I became a sumo enthusiast through no special effort on my part. In January there was the first of the year’s six 15-day tournaments, and the highlights of each day’s events were shown each night on Japanese news. At first I could not imagine why two gigantic men would want to move one another about a small circle; then suddenly one man was outside the circle! How did that occur? I began to watch more closely, and at times could almost catch the subtle shift in weight or hand position that led to one giant’s swift removal from the ring. At other times, even slow motion instant replay left me with no idea how a particular maneuver was accomplished.

I discovered NHK TV covered — live — the matches of the higher ranking sumotori (professional sumo wrestlers), and learned there was much more to sumo than the few seconds of actual contact. There is an impressive and complex series of ceremonies and rituals preceding and following each bout, ranging from respectful bows to the opponent and referee to the throwing of handfuls of salt into the ring. Though I didn’t understand what all the motions meant, I knew there was meaning in each movement by the seriousness of the participants. This was no sport for the faint at heart — the scowls and glares between opponents were strong enough to shatter rock.

To help unravel the mystery, I bought a book from Stars and Stripes: Sumo: The Sport and the Tradition, by J. A. Sargeant. Numerous photos and drawings captured the drama and revealed the secrets of those sudden moves. The ranking system became clear, and the referee’s role gained meaning. Hopelessly hooked, I resolved to see a sumo match in person.

Fortunately, there was a Recreation Services tour to the first of a two-day exhibition match (the 8th Grand Sumo Tournament) held in Tokyo. It was a perfect opportunity. My husband, notorious for hating all sports but basketball, had also become hooked on sumo, and enthusiastically agreed to venture forth to Kuramae Kokugikan (the national sumo arena in Tokyo’s Kuramae neighborhood) for a firsthand look. The bus trip took about two hours, and we noted for future reference that there was a train station just a block away from the stadium.
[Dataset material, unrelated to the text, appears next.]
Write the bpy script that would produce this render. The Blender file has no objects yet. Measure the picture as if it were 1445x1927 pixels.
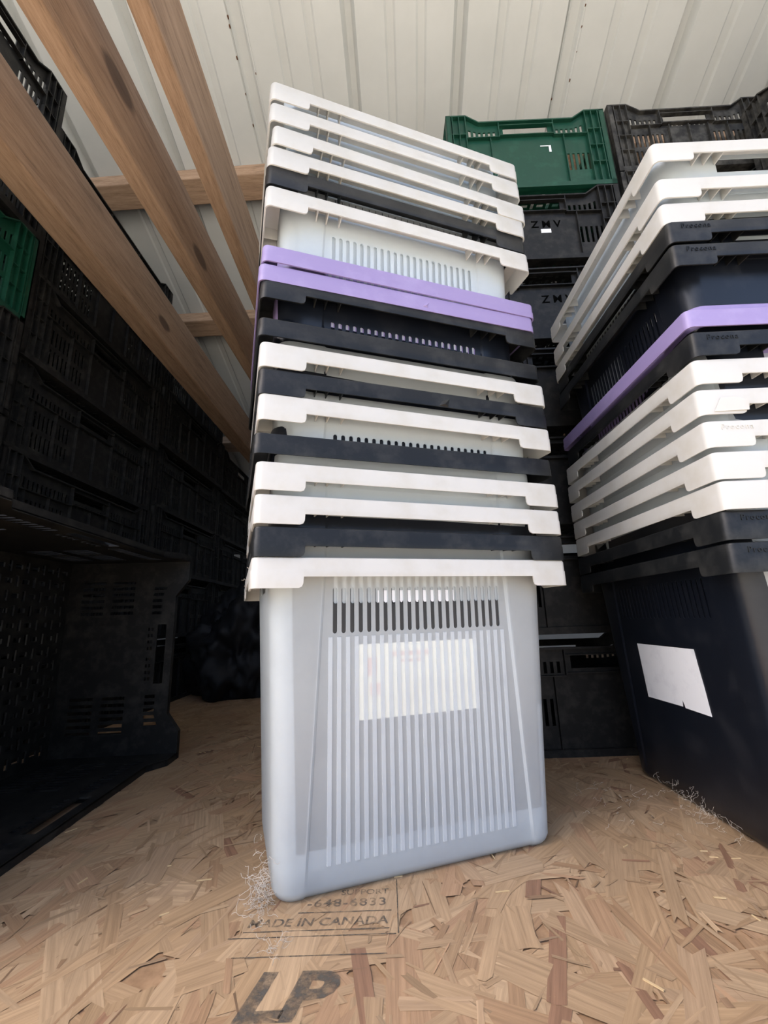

Just outside the stadium we purchased a program (the text was in kanji, but there were pictures of the higher-ranking sumotori which we could use for reference). For foreign visitors, a free English language schedule of the day’s matches was provided along with a “tree” which could be filled in to show how the sumotori advanced in standing.

We wandered through the stadium, noting concession stands with unusual munchies and looking at the box seats on the main floor. The Japanese take the term “box seat” literally, as there is just a space on the floor boxed off by a six-inch high wall, large enough for four people. If sitting on the floor doesn’t appeal to you, you can always rent or bring a pillow. Fortunately, we had the “cheap seats” in the balcony. While farther away from the action, the seats are standard movie theater seats, more comfortable after a long bus ride .

The tournament, like most sumo tournaments, started at 8 a.m. with matches between novice wrestlers. We arrived around 2:30 p.m., just before the upper division matches started at 3. While watching the novices (and many seemed very professional), I checked out the interior of the stadium to see if all the elements mentioned in the book were really present. Satisfied that this was so, I turned my entire attention to the ring.

Before long a woman dressed in a full length mink coat took her seat next to us. My husband, after observing her for a few moments, asked me in a low whisper, “Why is she sitting in the cheap seats?” To which I replied, “I don’t know, maybe she has bad knees and can’t sit on the floor.” At first she spoke only in Japanese, but after I offered her our program she started telling us in English what the announcer was saying any time we looked puzzled. She followed the matches closely and would write in the names of winners as they advanced on her kanji tree, just as I wrote down the names on my romaji tree .

At the end of the day’s events, during the bow twirling ceremony, I happened to look up — and up — and up. Towering above our seats was a giant sumotori dressed in a conservative (and very LARGE) gray kimono . He was bowing most politely to the woman next to me, and humbly asking his mother if she would please join him and his friends. He motioned to the rear of the balcony where three other giants stood. No one else in the audience seemed to notice, their attention focused on either the closing ceremonies or on dashing for the trains. I whispered to my husband, “Did you see that?” To which he replied, “See what?” He turned just in time to see the four sumotori file out of the balcony area, completely dwarfing the woman in her full-length mink coat. “Oh, [gulp] where’d they come from?”

It isn’t every day you can buy an inexpensive ticket to an exhibition match and end up sitting next to the mother of one of the stars. Sumo is, without question, the art of the unexpected.